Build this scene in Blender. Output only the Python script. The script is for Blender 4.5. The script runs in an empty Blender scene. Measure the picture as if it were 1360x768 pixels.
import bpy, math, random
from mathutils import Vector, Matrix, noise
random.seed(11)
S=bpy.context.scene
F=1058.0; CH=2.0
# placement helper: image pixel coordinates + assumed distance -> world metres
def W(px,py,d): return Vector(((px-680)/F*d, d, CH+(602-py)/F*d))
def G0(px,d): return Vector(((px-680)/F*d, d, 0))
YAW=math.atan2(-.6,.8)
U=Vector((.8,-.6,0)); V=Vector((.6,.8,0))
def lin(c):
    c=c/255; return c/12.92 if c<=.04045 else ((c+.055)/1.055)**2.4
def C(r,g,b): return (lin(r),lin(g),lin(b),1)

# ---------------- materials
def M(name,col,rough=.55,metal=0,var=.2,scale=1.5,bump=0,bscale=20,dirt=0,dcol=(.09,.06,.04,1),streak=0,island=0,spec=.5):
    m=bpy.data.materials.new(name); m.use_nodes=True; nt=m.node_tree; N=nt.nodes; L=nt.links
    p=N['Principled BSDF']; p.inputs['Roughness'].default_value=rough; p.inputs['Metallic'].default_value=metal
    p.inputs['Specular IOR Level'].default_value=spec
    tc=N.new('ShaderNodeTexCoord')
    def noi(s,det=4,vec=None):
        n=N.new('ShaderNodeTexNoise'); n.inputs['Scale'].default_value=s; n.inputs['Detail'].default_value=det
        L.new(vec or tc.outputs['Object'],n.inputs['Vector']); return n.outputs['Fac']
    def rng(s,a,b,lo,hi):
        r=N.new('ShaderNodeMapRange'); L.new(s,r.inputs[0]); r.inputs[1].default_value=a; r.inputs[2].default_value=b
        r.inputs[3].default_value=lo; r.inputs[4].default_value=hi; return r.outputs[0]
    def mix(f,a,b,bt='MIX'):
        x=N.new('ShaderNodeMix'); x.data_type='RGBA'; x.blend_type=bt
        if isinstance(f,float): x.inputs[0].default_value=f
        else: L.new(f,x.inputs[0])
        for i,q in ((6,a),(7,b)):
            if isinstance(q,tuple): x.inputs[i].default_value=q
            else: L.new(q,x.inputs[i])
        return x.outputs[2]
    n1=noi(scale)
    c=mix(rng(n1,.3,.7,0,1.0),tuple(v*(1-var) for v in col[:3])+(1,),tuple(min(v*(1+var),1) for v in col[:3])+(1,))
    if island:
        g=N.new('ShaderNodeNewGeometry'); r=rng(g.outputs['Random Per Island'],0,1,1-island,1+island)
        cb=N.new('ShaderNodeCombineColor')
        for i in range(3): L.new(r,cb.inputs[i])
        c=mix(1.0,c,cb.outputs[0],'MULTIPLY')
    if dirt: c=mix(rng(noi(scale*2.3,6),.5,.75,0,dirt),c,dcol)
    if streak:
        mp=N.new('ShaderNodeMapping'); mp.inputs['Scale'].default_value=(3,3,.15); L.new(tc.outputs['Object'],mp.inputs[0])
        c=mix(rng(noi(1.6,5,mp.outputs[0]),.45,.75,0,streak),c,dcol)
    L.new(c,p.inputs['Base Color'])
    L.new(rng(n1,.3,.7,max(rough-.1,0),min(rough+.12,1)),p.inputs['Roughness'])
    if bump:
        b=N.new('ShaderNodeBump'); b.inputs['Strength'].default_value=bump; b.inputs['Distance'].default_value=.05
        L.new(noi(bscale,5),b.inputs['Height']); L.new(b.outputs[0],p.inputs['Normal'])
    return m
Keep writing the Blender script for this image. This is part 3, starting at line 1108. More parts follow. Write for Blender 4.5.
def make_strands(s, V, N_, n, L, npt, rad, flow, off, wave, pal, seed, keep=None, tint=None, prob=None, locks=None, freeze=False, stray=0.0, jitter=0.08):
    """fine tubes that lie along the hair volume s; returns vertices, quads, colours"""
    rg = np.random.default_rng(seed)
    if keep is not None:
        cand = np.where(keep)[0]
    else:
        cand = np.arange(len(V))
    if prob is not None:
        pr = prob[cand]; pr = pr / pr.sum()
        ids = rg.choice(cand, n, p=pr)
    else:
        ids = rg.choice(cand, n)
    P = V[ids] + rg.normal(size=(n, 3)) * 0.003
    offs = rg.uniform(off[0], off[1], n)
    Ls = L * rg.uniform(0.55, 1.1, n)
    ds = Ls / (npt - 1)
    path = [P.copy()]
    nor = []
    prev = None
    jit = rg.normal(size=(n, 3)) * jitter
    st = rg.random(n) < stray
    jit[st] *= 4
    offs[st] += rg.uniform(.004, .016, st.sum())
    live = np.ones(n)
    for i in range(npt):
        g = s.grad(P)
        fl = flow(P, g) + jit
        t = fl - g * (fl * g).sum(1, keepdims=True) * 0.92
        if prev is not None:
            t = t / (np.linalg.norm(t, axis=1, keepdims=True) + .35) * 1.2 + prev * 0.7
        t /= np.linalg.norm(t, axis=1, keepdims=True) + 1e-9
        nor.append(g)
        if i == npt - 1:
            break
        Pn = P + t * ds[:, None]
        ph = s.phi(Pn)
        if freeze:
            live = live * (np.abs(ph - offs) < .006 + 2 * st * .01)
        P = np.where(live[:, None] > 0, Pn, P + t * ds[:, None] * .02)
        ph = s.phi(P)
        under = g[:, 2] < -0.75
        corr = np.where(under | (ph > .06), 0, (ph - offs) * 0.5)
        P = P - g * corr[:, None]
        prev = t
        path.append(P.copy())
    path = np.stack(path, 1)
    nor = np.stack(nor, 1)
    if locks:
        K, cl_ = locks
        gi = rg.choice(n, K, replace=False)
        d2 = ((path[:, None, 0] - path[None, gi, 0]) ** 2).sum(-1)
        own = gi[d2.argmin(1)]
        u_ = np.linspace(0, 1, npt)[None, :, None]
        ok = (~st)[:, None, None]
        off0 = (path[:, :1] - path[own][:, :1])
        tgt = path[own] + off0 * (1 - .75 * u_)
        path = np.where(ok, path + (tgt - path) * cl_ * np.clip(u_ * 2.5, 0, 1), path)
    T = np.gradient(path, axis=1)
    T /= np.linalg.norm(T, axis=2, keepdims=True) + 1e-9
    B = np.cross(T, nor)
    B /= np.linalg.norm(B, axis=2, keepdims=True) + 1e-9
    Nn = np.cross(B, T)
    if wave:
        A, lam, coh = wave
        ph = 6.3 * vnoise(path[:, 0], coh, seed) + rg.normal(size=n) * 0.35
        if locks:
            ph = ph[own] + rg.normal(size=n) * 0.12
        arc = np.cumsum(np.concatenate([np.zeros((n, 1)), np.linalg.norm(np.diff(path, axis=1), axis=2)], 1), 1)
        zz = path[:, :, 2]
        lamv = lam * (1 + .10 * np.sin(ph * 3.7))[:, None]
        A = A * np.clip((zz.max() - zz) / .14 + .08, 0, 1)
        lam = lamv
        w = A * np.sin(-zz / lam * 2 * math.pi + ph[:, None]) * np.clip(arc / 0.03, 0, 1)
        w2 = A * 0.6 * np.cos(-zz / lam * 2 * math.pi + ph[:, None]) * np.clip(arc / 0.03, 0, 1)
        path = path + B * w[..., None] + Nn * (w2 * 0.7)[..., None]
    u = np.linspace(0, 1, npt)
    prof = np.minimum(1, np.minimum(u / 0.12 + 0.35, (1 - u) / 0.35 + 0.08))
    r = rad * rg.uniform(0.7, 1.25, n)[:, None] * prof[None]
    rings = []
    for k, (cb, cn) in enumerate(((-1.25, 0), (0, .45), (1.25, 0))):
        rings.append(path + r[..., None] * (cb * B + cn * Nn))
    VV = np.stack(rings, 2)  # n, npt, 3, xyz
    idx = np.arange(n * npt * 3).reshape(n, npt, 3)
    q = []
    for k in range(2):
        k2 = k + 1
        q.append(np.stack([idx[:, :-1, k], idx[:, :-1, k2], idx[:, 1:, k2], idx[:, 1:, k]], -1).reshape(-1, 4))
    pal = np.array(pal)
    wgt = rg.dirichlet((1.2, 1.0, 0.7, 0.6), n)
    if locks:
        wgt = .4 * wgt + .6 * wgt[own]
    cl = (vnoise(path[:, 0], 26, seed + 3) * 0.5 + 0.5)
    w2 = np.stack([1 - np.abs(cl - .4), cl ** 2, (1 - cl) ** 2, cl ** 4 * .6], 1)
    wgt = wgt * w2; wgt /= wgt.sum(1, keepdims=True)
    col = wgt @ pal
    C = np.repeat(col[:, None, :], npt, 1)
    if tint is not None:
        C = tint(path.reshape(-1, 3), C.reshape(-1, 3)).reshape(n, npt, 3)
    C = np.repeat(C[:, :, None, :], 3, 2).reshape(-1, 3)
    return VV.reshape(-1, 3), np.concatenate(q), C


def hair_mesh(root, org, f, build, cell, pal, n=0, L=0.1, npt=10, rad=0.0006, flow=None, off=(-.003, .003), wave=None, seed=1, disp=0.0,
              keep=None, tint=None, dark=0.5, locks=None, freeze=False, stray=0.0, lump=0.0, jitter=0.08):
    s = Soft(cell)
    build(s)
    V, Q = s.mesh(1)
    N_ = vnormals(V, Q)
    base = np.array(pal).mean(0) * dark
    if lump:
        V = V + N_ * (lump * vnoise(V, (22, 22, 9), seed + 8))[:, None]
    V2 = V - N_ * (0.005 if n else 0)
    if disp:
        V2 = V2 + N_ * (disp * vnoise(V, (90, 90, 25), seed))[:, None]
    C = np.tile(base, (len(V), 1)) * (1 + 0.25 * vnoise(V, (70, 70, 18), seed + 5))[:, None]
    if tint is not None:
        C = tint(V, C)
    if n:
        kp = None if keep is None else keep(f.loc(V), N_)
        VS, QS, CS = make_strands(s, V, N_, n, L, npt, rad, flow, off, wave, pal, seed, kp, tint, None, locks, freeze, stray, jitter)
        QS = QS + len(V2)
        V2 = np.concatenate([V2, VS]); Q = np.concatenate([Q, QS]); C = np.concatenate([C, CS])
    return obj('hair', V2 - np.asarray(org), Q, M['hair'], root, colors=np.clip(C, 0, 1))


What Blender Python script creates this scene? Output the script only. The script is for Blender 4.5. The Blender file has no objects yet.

----

__WORK INSTRUCTIONS__
Everything from the first line of the records above to the line containing "def C(r,g,b): return (lin(r),lin(g),lin(b),1)", inclusive, should be repeated exactly; leave out the rest.

__COMPLETE RESPONSE__
Build this scene in Blender. Output only the Python script. The script is for Blender 4.5. The script runs in an empty Blender scene. Measure the picture as if it were 1360x768 pixels.
import bpy, math, random
from mathutils import Vector, Matrix, noise
random.seed(11)
S=bpy.context.scene
F=1058.0; CH=2.0
# placement helper: image pixel coordinates + assumed distance -> world metres
def W(px,py,d): return Vector(((px-680)/F*d, d, CH+(602-py)/F*d))
def G0(px,d): return Vector(((px-680)/F*d, d, 0))
YAW=math.atan2(-.6,.8)
U=Vector((.8,-.6,0)); V=Vector((.6,.8,0))
def lin(c):
    c=c/255; return c/12.92 if c<=.04045 else ((c+.055)/1.055)**2.4
def C(r,g,b): return (lin(r),lin(g),lin(b),1)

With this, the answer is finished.